Regulation of Pollution Sources

04/01/2009
Featured in print Digest

There is significant potential for efficiency improvements from coordinating abatement activity across mobile- and point-source pollution types.

For political and practical reasons, environmental regulations sometimes treat point-source polluters, such as power plants, differently from mobile-source polluters, such as vehicles. Meredith FowlieChristopher Knittel, and Catherine Wolfram analyze this regulatory asymmetry in the case of nitrogen oxides (NOx), the air pollutant that has proven to be the most resistant to regulatory control in the United States.

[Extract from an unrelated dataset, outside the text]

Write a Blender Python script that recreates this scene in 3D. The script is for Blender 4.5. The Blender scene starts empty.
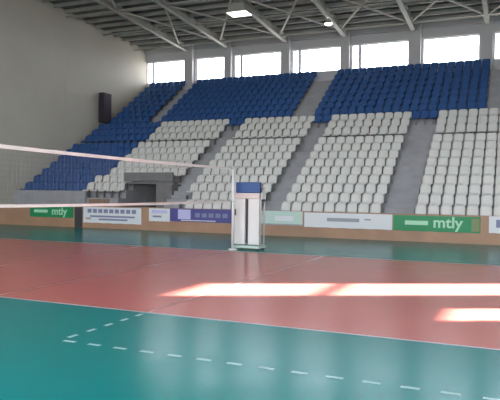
import bpy, bmesh, math, random
from mathutils import Matrix, Vector
random.seed(7)
scene = bpy.context.scene
COL = scene.collection

# ------------------------------------------------------------------ helpers
def new_mat(name, color, rough=0.6, metal=0.0, spec=0.5, vary=0.0, vscale=3.0, bump=0.0, bscale=40.0,
            emit=None, estr=0.0, alpha_mix=None):
    m = bpy.data.materials.new(name); m.use_nodes = True
    nt = m.node_tree; b = nt.nodes['Principled BSDF']
    b.inputs['Base Color'].default_value = (*color, 1)
    b.inputs['Roughness'].default_value = rough
    b.inputs['Metallic'].default_value = metal
    b.inputs['Specular IOR Level'].default_value = spec
    tc = nt.nodes.new('ShaderNodeTexCoord')
    if vary > 0:
        nz = nt.nodes.new('ShaderNodeTexNoise'); nz.inputs['Scale'].default_value = vscale
        nz.inputs['Detail'].default_value = 4
        nt.links.new(tc.outputs['Object'], nz.inputs['Vector'])
        r = nt.nodes.new('ShaderNodeValToRGB')
        r.color_ramp.elements[0].position = .3; r.color_ramp.elements[1].position = .7
        r.color_ramp.elements[0].color = (*[c*(1-vary) for c in color], 1)
        r.color_ramp.elements[1].color = (*[min(1, c*(1+vary)) for c in color], 1)
        nt.links.new(nz.outputs['Fac'], r.inputs['Fac'])
        nt.links.new(r.outputs['Color'], b.inputs['Base Color'])
    if bump > 0:
        n2 = nt.nodes.new('ShaderNodeTexNoise'); n2.inputs['Scale'].default_value = bscale
        nt.links.new(tc.outputs['Object'], n2.inputs['Vector'])
        bp = nt.nodes.new('ShaderNodeBump'); bp.inputs['Strength'].default_value = bump
        bp.inputs['Distance'].default_value = .01
        nt.links.new(n2.outputs['Fac'], bp.inputs['Height'])
        nt.links.new(bp.outputs['Normal'], b.inputs['Normal'])
    if emit:
        b.inputs['Emission Color'].default_value = (*emit, 1)
        b.inputs['Emission Strength'].default_value = estr
    return m

def glass_mat(name):
    m = bpy.data.materials.new(name); m.use_nodes = True
    nt = m.node_tree; nt.nodes.clear()
    out = nt.nodes.new('ShaderNodeOutputMaterial')
    mix = nt.nodes.new('ShaderNodeMixShader'); mix.inputs[0].default_value = .06
    t = nt.nodes.new('ShaderNodeBsdfTransparent'); t.inputs[0].default_value = (.97, .98, 1, 1)
    g = nt.nodes.new('ShaderNodeBsdfGlossy'); g.inputs['Roughness'].default_value = .05
    nt.links.new(t.outputs[0], mix.inputs[1]); nt.links.new(g.outputs[0], mix.inputs[2])
    nt.links.new(mix.outputs[0], out.inputs[0])
    return m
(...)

In Sacred Cars? Optimal Regulation of Stationary and Non-stationary Pollution Sources (NBER Working Paper No. 14504), they note that large scale, market-based air pollution regulations -- such as the Acid Rain Program and the Nitrogen Oxide (NOx) Budget Program -- have successfully taken advantage of significant gains from trade among large industrial point-sources of pollution. Still, they suggest that there is significant potential for efficiency improvements from coordinating abatement activity across mobile- and point-source pollution types. The authors estimate that the total compliance costs currently incurred are almost 10 percent (or nearly $2 billion) higher than the minimum costs required to achieve the combined reductions mandated by the two programs they study. Specifically, the current regulations require too much reduction from power plants and too little from passenger vehicles.

The authors acknowledge that the cost inefficiency is slightly lower in percentage terms than estimates for intra-sector gains from the adoption of market-based policies. However, because the combined costs of programs across sectors will be larger than the cost of any single program, the efficiency gains in dollar terms are likely to be higher.

There are several reasons why the authors' estimates represent a lower bound on the productive inefficiencies present in regulating NOx. First, there is strong evidence to suggest that other mobile sources, such as on- and off-road diesel, have lower marginal abatement costs than passenger vehicles. Also, their results are based on comparing a market-based program for power plants with a command-and-control standard for motor vehicles. This makes the estimates of the marginal cost of abating NOx emissions from vehicles an upper bound on the true marginal cost if a more market-based approach were adopted. For instance, if regulators were able to pass a "NOx tax" the market might uncover a number of less expensive abatement strategies, such as driving less or retiring old vehicles.

The authors note that their findings are particularly relevant to the ongoing debate over how to design policies to address climate change. There is tremendous pressure on regulators to find ways to keep the economic costs of achieving proposed greenhouse gas reduction targets to a minimum. In theory, an economy-wide tax or cap-and-trade program should ensure that marginal abatement costs are equal across all sources. Several of the proposed pieces of climate change legislation would have point and mobile sources of greenhouse gas emissions regulated under the same market-based regulatory program. Others have argued that the transportation sector, which accounts for 27 percent of total U.S. greenhouse gas emissions, should be regulated separately from large point sources. The authors' findings illustrate the potential for inefficiency when sectors and source types are regulated separately.